- The Washington Times - Monday, December 15, 2003

NEW YORK (AP) — Wall Street sank lower yesterday as disappointing sales at Wal-Mart Stores Inc. chilled the retailing sector and eroded early gains following the weekend capture of fallen Iraqi leader Saddam Hussein.

Stocks traded briskly around the globe on news that Saddam was in custody, but the rally was short-lived on Wall Street. The major indexes shot up initially, but steadily retreated as investors refocused on the domestic picture. While the arrest was important news for U.S. forces in Iraq, analysts were not surprised by its limited effect on the markets.

“This is a geopolitical event that gave us a nice, short-term blip, but it wasn’t the kind of news that would drive us to even loftier levels,” said Brian Williamson, an equity trader at the Boston Company Asset Management. “The war is by no means over; this is just one piece of the puzzle, and not a cause for a huge end-of-war celebration.”

After soaring nearly 100 points in the first minutes of trading, the Dow Jones Industrial Average wheezed to a negative finish, ending the day down 19.34, or 0.2 percent, at 10,022.82.

The broader gauges were also lower. The Nasdaq Composite Index closed down 30.74, or 1.6 percent, at 1,918.26, after surging nearly 1 percent earlier in the day. The Standard & Poor’s 500 index lost 6.10, or 0.6 percent, to close at 1,068.04.

Overseas markets saw gains. Japan’s Nikkei stock average finished 3.2 percent higher following news of the arrest. The reaction was more muted in Europe, where major indexes lost ground but still ended the day higher. France’s CAC-40 closed up 0.6 percent, Britain’s FTSE 100 rose 0.01 percent, and Germany’s DAX index ended the day 0.4 percent higher.

The U.S. dollar also saw a midsession reversal, rising early in the day before plunging to a new low against the euro. Gold rose in Europe, but later declined in New York.

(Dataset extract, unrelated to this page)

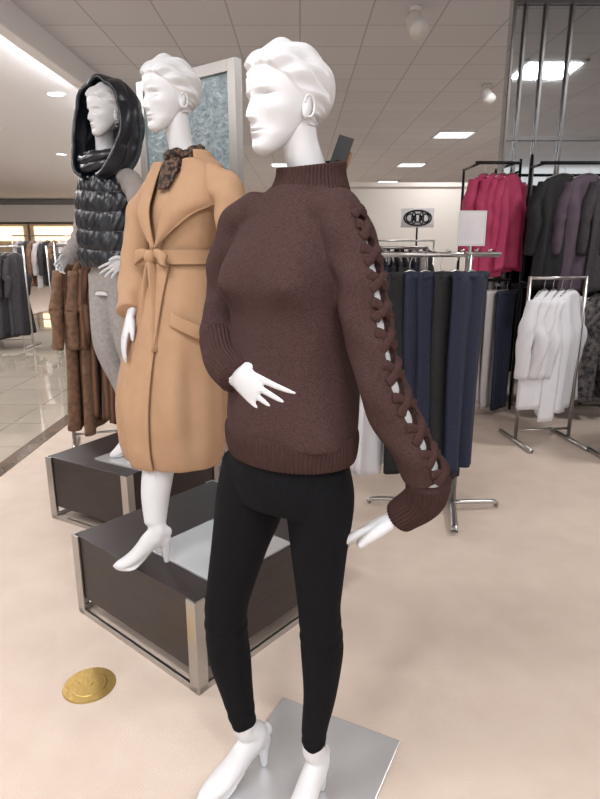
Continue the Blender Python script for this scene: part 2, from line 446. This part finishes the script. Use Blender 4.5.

Saddam’s arrest could signal a turning point in Iraq, where U.S.-led forces have faced scattered resistance since troops entered Baghdad on April 9. But there were worrisome signs yesterday that the insurgents would continue their campaign, as a suicide bomber drove a taxi into a police station on the northern outskirts of Baghdad, killing eight Iraqi policemen.

Analysts said Saddam’s capture may reduce resistance to U.S.-led troops in Iraq, which could lead to fewer disruptions in the nation’s oil fields. The capture also could help ease lingering concerns about the economic recovery and persuade investors to take on more risk.

Strong economic data and solid corporate outlooks have already given stock prices a boost, but some analysts have questioned whether the valuations are justified. Interest rates also remain a top concern for investors, and many were watching for the Labor Department’s report on consumer prices, due today. The index is the government’s most closely watched inflation barometer.

Few analysts were warmed by the news from retailing titan Wal-Mart, which lost $1.76 to close at $50.74. The world’s largest retailing chain said December growth at stores open at least a year was near the low end of its 3 percent to 5 percent projected range, and traffic was down for the week.